Antes, a viagem de Lajeado até a capital gaúcha ocorria por trajetos mais distantes e, em alguns casos, precários. No passado, as estradas de pista simples e chão batido desafiavam motoristas. Muitos moradores seguiam por Garibaldi e Carlos Barbosa para chegar à capital.
Outra alternativa era trafegar por Vila Mariante, Taquari, Montenegro e São Leopoldo, na antiga RS-19. O trajeto era de mais de 170 quilômetros. Hoje, a distância entre as rodoviárias de Lajeado e Porto Alegre é de 111 quilômetros. Uma viagem que antes demorava até três horas rumo ao destino final hoje leva uma hora e meia.
Passadas cinco décadas, a BR-386 hoje passa por novas transformações desde que a CCR ViaSul assinou o contrato de concessão, em 2019. Obras de duplicação e reestruturação de trechos que contam hoje com pista dupla visam aumentar a capacidade de tráfego, melhorar a fluidez no trânsito e a segurança dos usuários.
Atuação dupla
Conforme reportagem do Jornal Nova Geração em 3 de junho de 1972, a construção do trecho Tabaí-Canoas foi entregue a duas empreiteiras diferentes. A Indubras executou as obras do quilômetro 0 ao 20, enquanto o restante (até o 54) ficou sob responsabilidade da Sultepa.
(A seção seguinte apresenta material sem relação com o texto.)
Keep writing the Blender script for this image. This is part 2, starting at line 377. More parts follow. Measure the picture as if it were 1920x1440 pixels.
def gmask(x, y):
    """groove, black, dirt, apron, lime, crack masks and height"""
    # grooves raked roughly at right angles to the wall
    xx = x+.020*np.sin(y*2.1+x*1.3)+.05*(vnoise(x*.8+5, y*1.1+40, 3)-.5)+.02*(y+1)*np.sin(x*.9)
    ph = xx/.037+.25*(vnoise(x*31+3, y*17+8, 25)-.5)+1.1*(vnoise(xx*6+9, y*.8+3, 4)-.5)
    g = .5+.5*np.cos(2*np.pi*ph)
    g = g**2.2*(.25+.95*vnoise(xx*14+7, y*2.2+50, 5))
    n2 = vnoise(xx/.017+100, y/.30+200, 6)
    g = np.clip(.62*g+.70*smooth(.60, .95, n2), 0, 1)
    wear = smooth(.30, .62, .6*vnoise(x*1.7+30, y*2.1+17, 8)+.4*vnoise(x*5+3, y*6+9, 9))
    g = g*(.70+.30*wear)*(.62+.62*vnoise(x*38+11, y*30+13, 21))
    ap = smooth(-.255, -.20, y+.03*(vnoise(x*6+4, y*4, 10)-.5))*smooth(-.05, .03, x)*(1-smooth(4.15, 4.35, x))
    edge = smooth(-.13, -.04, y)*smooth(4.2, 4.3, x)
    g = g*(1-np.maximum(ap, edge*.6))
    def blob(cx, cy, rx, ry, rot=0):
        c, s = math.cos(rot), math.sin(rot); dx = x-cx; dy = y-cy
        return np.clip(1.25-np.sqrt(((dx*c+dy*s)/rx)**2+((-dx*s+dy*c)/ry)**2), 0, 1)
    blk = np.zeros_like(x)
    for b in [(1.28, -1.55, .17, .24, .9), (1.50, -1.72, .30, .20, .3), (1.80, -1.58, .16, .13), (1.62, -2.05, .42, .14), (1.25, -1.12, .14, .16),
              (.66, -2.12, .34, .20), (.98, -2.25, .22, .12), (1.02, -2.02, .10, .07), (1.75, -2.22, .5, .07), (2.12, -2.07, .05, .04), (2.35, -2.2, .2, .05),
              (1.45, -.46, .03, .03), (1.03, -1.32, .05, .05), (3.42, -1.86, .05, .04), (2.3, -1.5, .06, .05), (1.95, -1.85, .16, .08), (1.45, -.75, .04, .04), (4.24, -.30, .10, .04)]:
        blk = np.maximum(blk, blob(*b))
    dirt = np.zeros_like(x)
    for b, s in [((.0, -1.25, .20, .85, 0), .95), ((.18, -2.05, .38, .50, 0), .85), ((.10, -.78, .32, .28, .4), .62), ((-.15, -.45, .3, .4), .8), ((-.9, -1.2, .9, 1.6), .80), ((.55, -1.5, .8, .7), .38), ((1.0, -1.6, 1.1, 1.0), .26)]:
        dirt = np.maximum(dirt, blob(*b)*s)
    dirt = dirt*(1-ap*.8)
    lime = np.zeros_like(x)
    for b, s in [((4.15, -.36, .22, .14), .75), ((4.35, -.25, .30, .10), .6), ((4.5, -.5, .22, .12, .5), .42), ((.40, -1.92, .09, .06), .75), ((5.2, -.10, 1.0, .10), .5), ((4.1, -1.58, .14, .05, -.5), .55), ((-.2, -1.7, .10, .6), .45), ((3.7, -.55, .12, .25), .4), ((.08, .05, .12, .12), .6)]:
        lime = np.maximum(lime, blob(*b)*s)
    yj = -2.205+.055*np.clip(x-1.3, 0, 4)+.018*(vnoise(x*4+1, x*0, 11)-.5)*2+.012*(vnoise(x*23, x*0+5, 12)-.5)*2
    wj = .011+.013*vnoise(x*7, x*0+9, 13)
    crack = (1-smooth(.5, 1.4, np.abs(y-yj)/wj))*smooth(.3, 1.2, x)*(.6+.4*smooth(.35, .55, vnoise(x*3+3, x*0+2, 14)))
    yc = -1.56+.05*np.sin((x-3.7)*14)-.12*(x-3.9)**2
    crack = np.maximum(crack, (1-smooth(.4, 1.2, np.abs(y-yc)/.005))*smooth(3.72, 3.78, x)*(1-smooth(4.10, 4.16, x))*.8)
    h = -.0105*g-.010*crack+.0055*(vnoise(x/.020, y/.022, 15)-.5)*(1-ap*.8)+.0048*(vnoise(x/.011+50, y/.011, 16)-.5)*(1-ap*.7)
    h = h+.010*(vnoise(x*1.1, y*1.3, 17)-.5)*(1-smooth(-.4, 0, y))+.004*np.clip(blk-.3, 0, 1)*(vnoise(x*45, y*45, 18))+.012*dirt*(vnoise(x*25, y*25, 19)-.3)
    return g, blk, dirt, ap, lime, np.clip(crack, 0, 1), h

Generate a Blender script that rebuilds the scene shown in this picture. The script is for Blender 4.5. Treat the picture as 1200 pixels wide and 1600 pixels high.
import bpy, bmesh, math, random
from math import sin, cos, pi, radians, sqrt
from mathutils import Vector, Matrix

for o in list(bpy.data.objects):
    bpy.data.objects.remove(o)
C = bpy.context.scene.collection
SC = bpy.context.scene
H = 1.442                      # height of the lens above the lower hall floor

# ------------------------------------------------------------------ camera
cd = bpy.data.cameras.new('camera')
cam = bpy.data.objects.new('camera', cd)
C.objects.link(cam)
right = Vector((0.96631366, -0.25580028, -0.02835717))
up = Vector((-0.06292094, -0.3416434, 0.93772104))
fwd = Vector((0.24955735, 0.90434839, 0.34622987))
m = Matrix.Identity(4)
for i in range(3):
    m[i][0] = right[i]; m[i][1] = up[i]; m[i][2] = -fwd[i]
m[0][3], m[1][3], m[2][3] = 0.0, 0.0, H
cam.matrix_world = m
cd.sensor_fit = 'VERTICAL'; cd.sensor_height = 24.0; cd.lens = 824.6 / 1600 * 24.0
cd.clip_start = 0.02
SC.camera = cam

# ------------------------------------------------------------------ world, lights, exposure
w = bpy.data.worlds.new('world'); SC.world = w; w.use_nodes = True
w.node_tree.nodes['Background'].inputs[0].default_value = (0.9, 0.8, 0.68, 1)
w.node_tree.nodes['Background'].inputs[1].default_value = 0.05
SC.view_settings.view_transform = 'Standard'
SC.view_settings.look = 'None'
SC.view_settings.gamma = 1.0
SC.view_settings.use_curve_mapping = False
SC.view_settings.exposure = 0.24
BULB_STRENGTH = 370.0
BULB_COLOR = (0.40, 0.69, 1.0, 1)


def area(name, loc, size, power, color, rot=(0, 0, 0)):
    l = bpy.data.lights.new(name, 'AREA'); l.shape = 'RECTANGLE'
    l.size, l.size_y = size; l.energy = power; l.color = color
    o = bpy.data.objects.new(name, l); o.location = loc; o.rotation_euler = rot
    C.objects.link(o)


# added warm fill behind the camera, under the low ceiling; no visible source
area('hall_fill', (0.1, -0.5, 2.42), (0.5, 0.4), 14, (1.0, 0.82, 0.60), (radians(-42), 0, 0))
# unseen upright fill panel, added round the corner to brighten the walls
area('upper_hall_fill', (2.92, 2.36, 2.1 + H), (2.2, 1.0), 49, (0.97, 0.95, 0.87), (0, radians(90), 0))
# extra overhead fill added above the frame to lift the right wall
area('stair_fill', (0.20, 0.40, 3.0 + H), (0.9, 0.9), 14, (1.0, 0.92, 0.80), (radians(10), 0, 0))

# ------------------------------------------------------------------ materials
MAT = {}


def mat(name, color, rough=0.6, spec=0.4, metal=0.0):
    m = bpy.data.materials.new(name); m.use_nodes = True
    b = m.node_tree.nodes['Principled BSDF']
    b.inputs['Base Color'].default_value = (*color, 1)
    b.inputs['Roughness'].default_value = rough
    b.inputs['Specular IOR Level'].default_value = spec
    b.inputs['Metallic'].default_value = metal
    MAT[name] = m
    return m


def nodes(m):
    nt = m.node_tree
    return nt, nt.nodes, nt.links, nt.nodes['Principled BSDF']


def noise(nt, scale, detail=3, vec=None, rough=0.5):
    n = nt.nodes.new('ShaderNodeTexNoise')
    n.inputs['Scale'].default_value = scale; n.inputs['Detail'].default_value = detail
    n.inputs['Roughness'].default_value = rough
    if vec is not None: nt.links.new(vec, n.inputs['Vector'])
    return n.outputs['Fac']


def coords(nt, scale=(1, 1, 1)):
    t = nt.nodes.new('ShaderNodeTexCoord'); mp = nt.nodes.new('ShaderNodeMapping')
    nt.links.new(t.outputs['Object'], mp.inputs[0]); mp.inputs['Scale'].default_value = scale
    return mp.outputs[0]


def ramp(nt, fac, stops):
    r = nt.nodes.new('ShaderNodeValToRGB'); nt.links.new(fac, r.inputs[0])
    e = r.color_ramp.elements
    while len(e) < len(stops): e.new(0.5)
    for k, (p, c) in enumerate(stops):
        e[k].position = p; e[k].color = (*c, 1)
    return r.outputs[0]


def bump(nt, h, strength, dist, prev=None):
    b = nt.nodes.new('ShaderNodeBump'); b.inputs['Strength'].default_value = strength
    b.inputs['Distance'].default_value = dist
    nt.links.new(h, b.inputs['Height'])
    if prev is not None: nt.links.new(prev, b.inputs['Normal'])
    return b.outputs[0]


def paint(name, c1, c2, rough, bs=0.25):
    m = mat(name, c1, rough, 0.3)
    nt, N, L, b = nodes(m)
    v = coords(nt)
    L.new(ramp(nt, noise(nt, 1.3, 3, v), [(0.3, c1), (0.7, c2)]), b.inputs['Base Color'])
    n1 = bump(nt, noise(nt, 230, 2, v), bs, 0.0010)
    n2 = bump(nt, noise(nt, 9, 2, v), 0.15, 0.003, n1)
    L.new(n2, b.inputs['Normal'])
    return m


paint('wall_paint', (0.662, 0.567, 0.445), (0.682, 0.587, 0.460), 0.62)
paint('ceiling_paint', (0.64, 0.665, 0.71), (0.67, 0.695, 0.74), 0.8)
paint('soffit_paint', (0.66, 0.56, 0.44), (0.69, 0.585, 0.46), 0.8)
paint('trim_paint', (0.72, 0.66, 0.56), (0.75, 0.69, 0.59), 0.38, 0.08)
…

À época, a antiga RS-13, era chamada de Rodovia Presidente Kennedy. A denominação se deve ao fato do projeto final de engenharia e execução da obra ter sido acompanhada por técnicos norte-americanos. Em 2007, passou a se chamar Rodovia Leonel de Moura Brizola, em homenagem ao ex-governador responsável por iniciar a construção da via.
O custo total da obra, incluindo duas pontes, foi de mais de cinquenta milhões de cruzeiros, segundo informações do DNER (antigo Departamento Nacional de Infraestrutura e Transportes (Dnit). Hoje, o valor representa R$50 mil. A nova estrada Tabaí-Canoas tinha 54,4 quilômetros de extensão.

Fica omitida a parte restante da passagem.